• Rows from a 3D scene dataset

*-*-*

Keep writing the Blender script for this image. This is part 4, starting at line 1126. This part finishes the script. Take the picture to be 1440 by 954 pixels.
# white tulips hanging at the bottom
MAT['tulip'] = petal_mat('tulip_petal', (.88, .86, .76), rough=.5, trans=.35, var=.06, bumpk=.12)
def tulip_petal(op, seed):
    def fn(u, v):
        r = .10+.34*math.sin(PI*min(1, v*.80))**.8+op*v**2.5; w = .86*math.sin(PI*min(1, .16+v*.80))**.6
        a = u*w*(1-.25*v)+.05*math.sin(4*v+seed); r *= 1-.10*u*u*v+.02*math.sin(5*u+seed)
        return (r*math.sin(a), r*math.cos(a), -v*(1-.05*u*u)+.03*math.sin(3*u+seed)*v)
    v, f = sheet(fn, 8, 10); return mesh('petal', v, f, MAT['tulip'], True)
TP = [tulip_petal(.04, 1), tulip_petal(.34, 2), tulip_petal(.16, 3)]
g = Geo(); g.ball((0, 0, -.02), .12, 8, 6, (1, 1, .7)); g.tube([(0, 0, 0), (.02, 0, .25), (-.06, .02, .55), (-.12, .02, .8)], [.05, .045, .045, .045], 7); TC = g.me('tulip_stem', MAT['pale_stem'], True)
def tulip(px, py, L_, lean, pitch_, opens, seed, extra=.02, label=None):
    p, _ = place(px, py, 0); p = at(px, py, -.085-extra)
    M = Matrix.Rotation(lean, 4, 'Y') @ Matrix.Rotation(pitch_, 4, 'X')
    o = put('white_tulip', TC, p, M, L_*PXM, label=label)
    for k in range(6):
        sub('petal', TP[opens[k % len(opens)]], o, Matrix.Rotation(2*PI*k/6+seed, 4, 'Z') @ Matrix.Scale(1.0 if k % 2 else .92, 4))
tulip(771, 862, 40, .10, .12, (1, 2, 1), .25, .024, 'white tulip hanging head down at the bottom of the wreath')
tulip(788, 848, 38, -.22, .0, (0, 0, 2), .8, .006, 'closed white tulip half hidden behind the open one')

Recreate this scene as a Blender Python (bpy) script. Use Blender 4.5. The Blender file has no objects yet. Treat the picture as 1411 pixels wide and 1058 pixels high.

*-*-*

• What the task requires
Quote all the records. Keep every word exact.

• Exercise response
Keep writing the Blender script for this image. This is part 4, starting at line 1126. This part finishes the script. Take the picture to be 1440 by 954 pixels.
# white tulips hanging at the bottom
MAT['tulip'] = petal_mat('tulip_petal', (.88, .86, .76), rough=.5, trans=.35, var=.06, bumpk=.12)
def tulip_petal(op, seed):
    def fn(u, v):
        r = .10+.34*math.sin(PI*min(1, v*.80))**.8+op*v**2.5; w = .86*math.sin(PI*min(1, .16+v*.80))**.6
        a = u*w*(1-.25*v)+.05*math.sin(4*v+seed); r *= 1-.10*u*u*v+.02*math.sin(5*u+seed)
        return (r*math.sin(a), r*math.cos(a), -v*(1-.05*u*u)+.03*math.sin(3*u+seed)*v)
    v, f = sheet(fn, 8, 10); return mesh('petal', v, f, MAT['tulip'], True)
TP = [tulip_petal(.04, 1), tulip_petal(.34, 2), tulip_petal(.16, 3)]
g = Geo(); g.ball((0, 0, -.02), .12, 8, 6, (1, 1, .7)); g.tube([(0, 0, 0), (.02, 0, .25), (-.06, .02, .55), (-.12, .02, .8)], [.05, .045, .045, .045], 7); TC = g.me('tulip_stem', MAT['pale_stem'], True)
def tulip(px, py, L_, lean, pitch_, opens, seed, extra=.02, label=None):
    p, _ = place(px, py, 0); p = at(px, py, -.085-extra)
    M = Matrix.Rotation(lean, 4, 'Y') @ Matrix.Rotation(pitch_, 4, 'X')
    o = put('white_tulip', TC, p, M, L_*PXM, label=label)
    for k in range(6):
        sub('petal', TP[opens[k % len(opens)]], o, Matrix.Rotation(2*PI*k/6+seed, 4, 'Z') @ Matrix.Scale(1.0 if k % 2 else .92, 4))
tulip(771, 862, 40, .10, .12, (1, 2, 1), .25, .024, 'white tulip hanging head down at the bottom of the wreath')
tulip(788, 848, 38, -.22, .0, (0, 0, 2), .8, .006, 'closed white tulip half hidden behind the open one')

Recreate this scene as a Blender Python (bpy) script. Use Blender 4.5. The Blender file has no objects yet. Treat the picture as 1411 pixels wide and 1058 pixels high.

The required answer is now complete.